At the Institute of Contemporary Art (ICA), Ryan oversaw exhibitions with artists including Sissel Tolaas, Joanna Piotrowska and David Antonio Cruz; the creation of an annual facade commission; and expanded public engagement efforts.
Before ICA, Ryan served as the chair and curator of architecture and design at the Art Institute of Chicago, where she organized the exhibition “In a Cloud, in a Wall, in a Chair: Six Modernists in Mexico at Midcentury.” And in 2014, Ryan was the curator of the second Istanbul Design Biennial, “The Future Is Not What It Used to Be.”
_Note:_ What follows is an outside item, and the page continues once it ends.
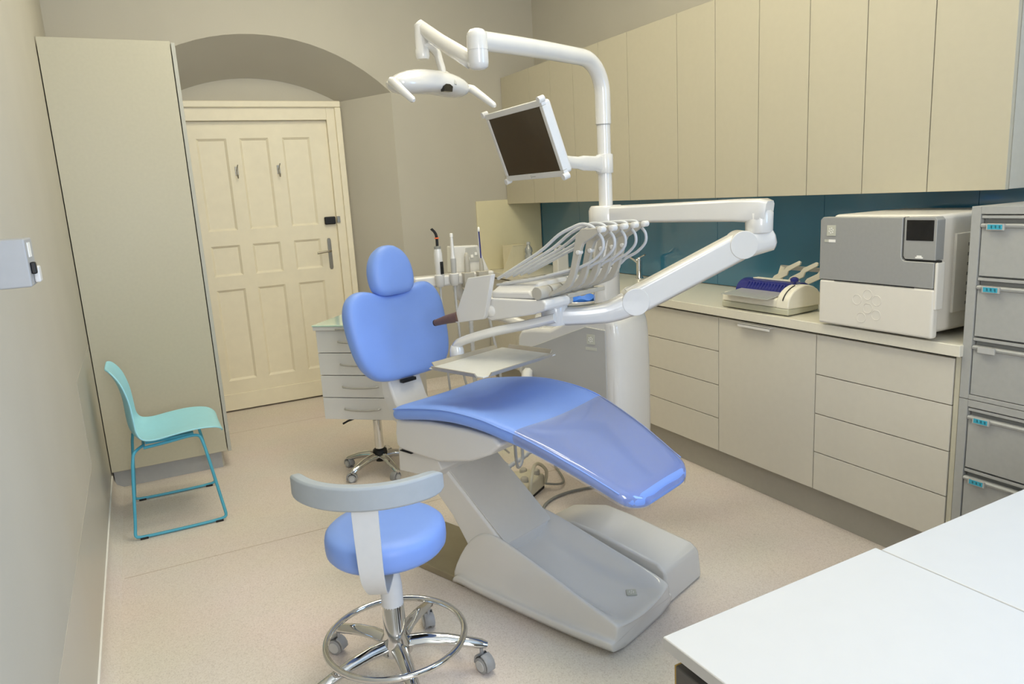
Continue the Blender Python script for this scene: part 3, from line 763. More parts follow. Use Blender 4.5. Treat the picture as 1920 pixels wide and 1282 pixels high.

Raised in Kent, England, Ryan said her parents — both teachers — taught her an appreciation for the arts. She went on to earn a bachelor’s degree in art history from the University of Sussex and a master’s in art history from Hunter College, City University of New York.
At a time when museums are involved in social justice conversations — particularly regarding the need for greater diversity in arts institutions — Ryan said she plans to be actively engaged with these issues.
“Cultural organizations have emerged as seminal players in the push to build a more just and equitable world,” she said. “Our responsibility is to listen to what communities have to tell us. It’s important for museums to take an active role in these conversations and to stay in them with authenticity and purpose.”
Some museum directors may find the affiliation with a university confining, given the added layer of governance and bureaucracy (U.C.L.A. and the Hammer jointly approved Ryan’s selection). But Ryan said being on a campus brings added value. “The brain power that you can tap into in a university,” she said, “just expands the possibilities and expands the scope of the communities you can serve.”
Ryan said she hopes to draw on the rich architectural history of Los Angeles, given her belief in “positioning architecture and design as an artistic practice.”
Sasha Suda, the director of the Philadelphia Museum of Art since 2022, said she has developed a close working relationship with Ryan and values her broad perspective. “All of these worlds are converging — design, architecture, contemporary art, craft,” Suda said. “She’s comfortable with that.”
Having never lived in Los Angeles, Ryan said she feels “the gravitational pull of L.A. in terms of an exceptional arts ecosystem.” She added, “and then of course a really growing gallery scene that I look forward to getting to know.”
As a swimmer, Ryan said she is also enthusiastic about living on the West Coast. “I love swimming in the ocean,” she said, “and I will be getting a wet suit.”